I don't see the point of either antiderivative.
$(2)$ Proof that the function is a required antiderivative: Observe $$\frac{d}{dz} \frac{(w-z)f(z+t(w-z))}{1-t} + \frac{d}{dz} \frac{F(z+t(w-z))}{(1-t)^2}$$
$$ = \frac{(-1)f(z+t(w-z))}{1-t} + \frac{(w-z)f'(z+t(w-z))}{1} + \frac{d}{dz} \frac{F(z+t(w-z))}{(1-t)^2}$$
$$ = \frac{(-1)f(z+t(w-z))}{1-t} + \frac{(w-z)f'(z+t(w-z))}{1} + \frac{f(z+t(w-z))}{1-t}$$
$$ = \frac{(w-z)f'(z+t(w-z))}{1} = \frac{\partial}{\partial t} f(z+t(w-z))$$
$$\therefore, \frac{(1+w-z)f(z+t(w-z))}{(1-t)^2} \ \text{is an antiderivative for} \ \frac{\partial}{\partial t} f(z+t(w-z))$$
Therefore, the function is a required antiderivative. QED
(3) similar to (2)
I am going to leave my previous answer up, to be able to refer to it.
(a) You are going through the steps I mentioned in my first answer, although there's a detail that needs attending to. We have by Leibniz that
$$\tag 1 g'(t)= \int_{\gamma} f'(w+t(z-w))\,dz.$$
Now for $t \in (0,1],$ an antiderivative for $z\to f'(w+t(z-w))$ is $f(w+t(z-w))/t.$ Any time an analytic function has an antiderivative in a region, the integral of that function over a closed contour in the region is $0.$ (This follows from the FTC.) Thus for $t \in (0,1],$ $g'(t)=0.$
What about $t=0?$ Clearly the formula for the antiderivative above doesn't work in this case. But $(1)$ is still valid and we get $g'(0)=\int_{\gamma} f'(w)\,dz.$ Here the antiderivative is $zf'(w).$ Thus $g'(0)=0.$
(b) You've made a mistake here. The MVT is for real valued functions, not complex functions, for which it can fail. But we don't need the MVT here. Just argue directly that since we now know $g$ is constant,
$$\int_{\gamma} \frac{f(z)}{z-w} dz = g(1) = g(0) = 2\pi i f(w),$$
which is what we want.
(c) This is explained in my previous answer.

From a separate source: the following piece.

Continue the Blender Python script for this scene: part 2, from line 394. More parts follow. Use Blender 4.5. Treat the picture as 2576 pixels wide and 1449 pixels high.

Questions 2 and 3: I think your trouble here stems from typos. The book says find an antiderivative for $\partial f(z+t(w-z))/\partial t.$ As you point out, $z,w$ have been flipped. That makes no sense to you or me, so let's say they meant $\partial f(w+t(z-w))/\partial t.$ It's still wrong. I'm pretty sure that what the book is trying to say, feebly, is "Find an antiderivative for
$$\frac{\partial f(w+t(z-w))/(z-w)}{\partial t}=f'(w+t(z-w))."$$ That's exactly what we did in part (a), and it's the most natural thing in the world here. I think you can put your mind to rest on the antiderivative business now. The book messed up.